Vocation, which commonly in our culture, refers to a person’s job is actually rooted in significant theological roots. Vocation, which comes from the latin vocatio, literally refers to God’s calling.  And within the Christian understanding, a person’s work is often connected and properly understand as one’s calling from God.

The theological understandings of vocation have not always been the same.  At different periods in history, the way that theologians primarily understood vocation has put the weight into different components of the doctrine.  While none of these periods abandon vocation all together, in each of them you’ll notice that there are different points that are over or under-emphasized when it comes to a biblical understanding of God’s calling.

Note: The source that helped shape this insight is Callings: Twenty Centuries of Christian Wisdom on Vocation.

The History of Vocation

Vocation as the Call to Christ

The first way that Christians understood vocation had little to do with careers, ministry, or even one’s relationship with their family.  In the earliest years of Christianity, Christians were a minority and becoming a Christian had significant implications for a person’s life. The call (vocatio) to Christianity meant that many parts of their life would no longer take place.

For the earliest Christians, vocation was not seen as the work God is calling them to but instead is God calling them to be a Christian? And secondly, how does that calling as a Christian affect a person's public image?

Vocation as the Call to Ministry

In the Middle Ages, Christianity was no longer the minority but instead an overwhelming majority. The struggle of whether or not someone was called to be a Christian was largely ignored; everyone believed they were called to be children of God.

The issue instead became, what kind of Christian am I?

Indeed, for medieval Christians "having a vocation" (in Latin, vocatio) meant almost exclusively joining the priesthood or some monastic order. Thus the central vocational choice for Christians was - should I stay a part of my family, marrying, having children; or choose the priesthood or the "religious" life in a convent or a monastery or as a wandering friar ("religious" usually meant "monastic”)? - from Callings: Twenty Centuries of Christian Wisdom on Vocation

Vocation as All of Work

In the time of the Reformation, a shift in vocation happened as Luther and other protestants would begin to embrace what we know as “the priesthood of all believers.”  Certainly some were called to be pastors and priests but others were called to the political office, others to work on the farm, and some to stay at home and raise a family.

This understanding of vocation recovered the realities that Jesus was a carpenter, the apostles were fishermen, and Paul was a tentmaker.  All work was seen as sacred, not just a particular work and each person should focus on loving their neighbor in the work that God had assigned to them.  Luther especially emphasized this in terms of a person’s job, which is why we often see the word vocation used when talking about a person’s career.
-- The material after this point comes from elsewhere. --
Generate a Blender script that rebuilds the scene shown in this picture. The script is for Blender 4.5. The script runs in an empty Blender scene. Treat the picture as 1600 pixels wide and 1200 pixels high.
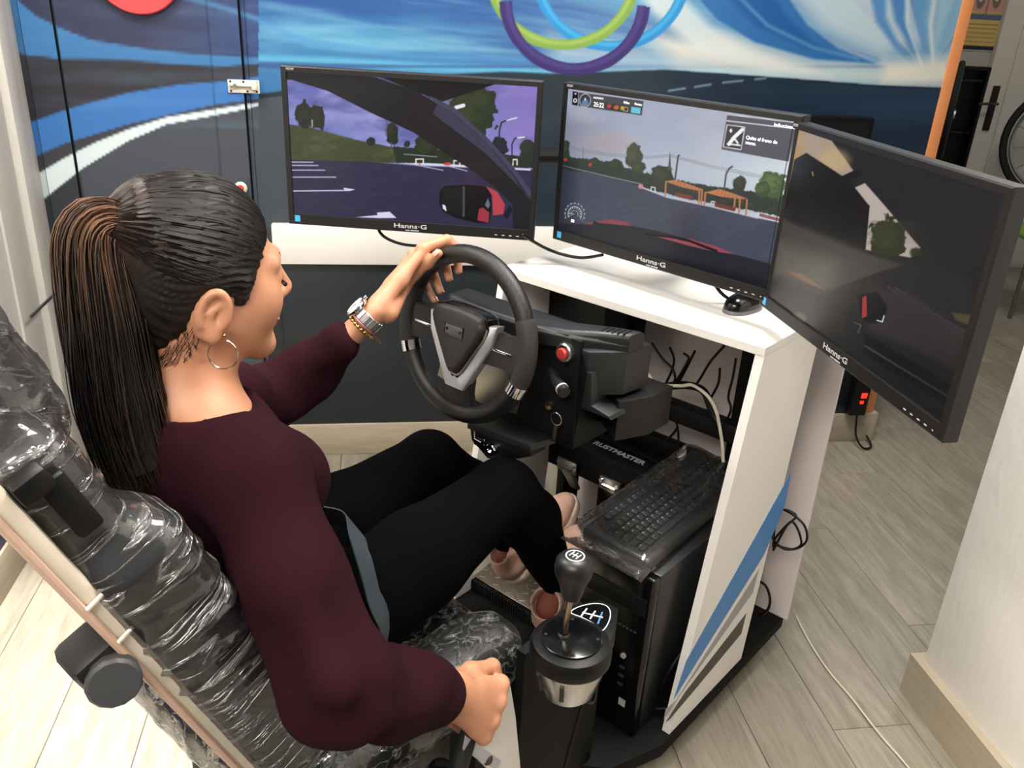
import bpy, bmesh, math, random
import numpy as np
from mathutils import Vector, Matrix, Euler

random.seed(7); np.random.seed(7)
SC = bpy.context.scene
COL = SC.collection
PI = math.pi

# ------------------------------------------------------------------ camera
# world axes: X = driver's right, Y = driver's forward, Z = up, metres, floor at z = 0
FPX = 1352.0
CAM = np.array([.892, -1.405, 1.5])
CR = np.array([0.75044, 0.65906, 0.04982])       # camera right
CD = np.array([0.30606, -0.2797, -0.91])         # camera down
CF = np.array([-0.58581, 0.69814, -0.41161])     # camera forward
cd = bpy.data.cameras.new('camera'); cam = bpy.data.objects.new('camera', cd); COL.objects.link(cam)
cd.sensor_width = 36; cd.lens = FPX / 1600 * 36; cd.clip_start = .02
m = Matrix.Identity(4)
for i in range(3):
    m[i][0] = CR[i]; m[i][1] = -CD[i]; m[i][2] = -CF[i]; m[i][3] = CAM[i]
cam.matrix_world = m
SC.camera = cam

# ------------------------------------------------------------------ light
SC.view_settings.view_transform = 'Standard'
SC.view_settings.look = 'None'
SC.view_settings.gamma = 1
SC.view_settings.use_curve_mapping = False
SC.view_settings.exposure = 0.35
wd = bpy.data.worlds.new('world'); SC.world = wd; wd.use_nodes = True
wd.node_tree.nodes['Background'].inputs[0].default_value = (.95, .97, 1, 1)
wd.node_tree.nodes['Background'].inputs[1].default_value = .17
CEIL = 2.65
LAMPS = [((.25, .05), .6, 44), ((-1.0, -1.05), .6, 45), ((.85, -2.4), 1.2, 72), ((.1, 3.3), .6, 8)]  # third panel is unseen, placed to brighten the pillar and under the desk
for (lx, ly), ls, lp in LAMPS:
    ld = bpy.data.lights.new('panel_light', 'AREA'); ld.energy = lp; ld.size = ls; ld.shape = 'SQUARE'
    ld.color = (1, .96, .90)
    lo = bpy.data.objects.new('panel_light', ld); COL.objects.link(lo); lo.location = (lx, ly, CEIL - .035)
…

But Luther understand vocation not simply to be a person’s job but any work in which God has called someone to. This is important, especially in our day and age - because while a person may not like their job, may be retired from their job, or may not even have a job - none of these determine whether or not a person is called. A person’s calling is found in the place where God has given them an opportunity to serve their neighbor. And that happens within their workplaces, homes, churches, and neighborhoods.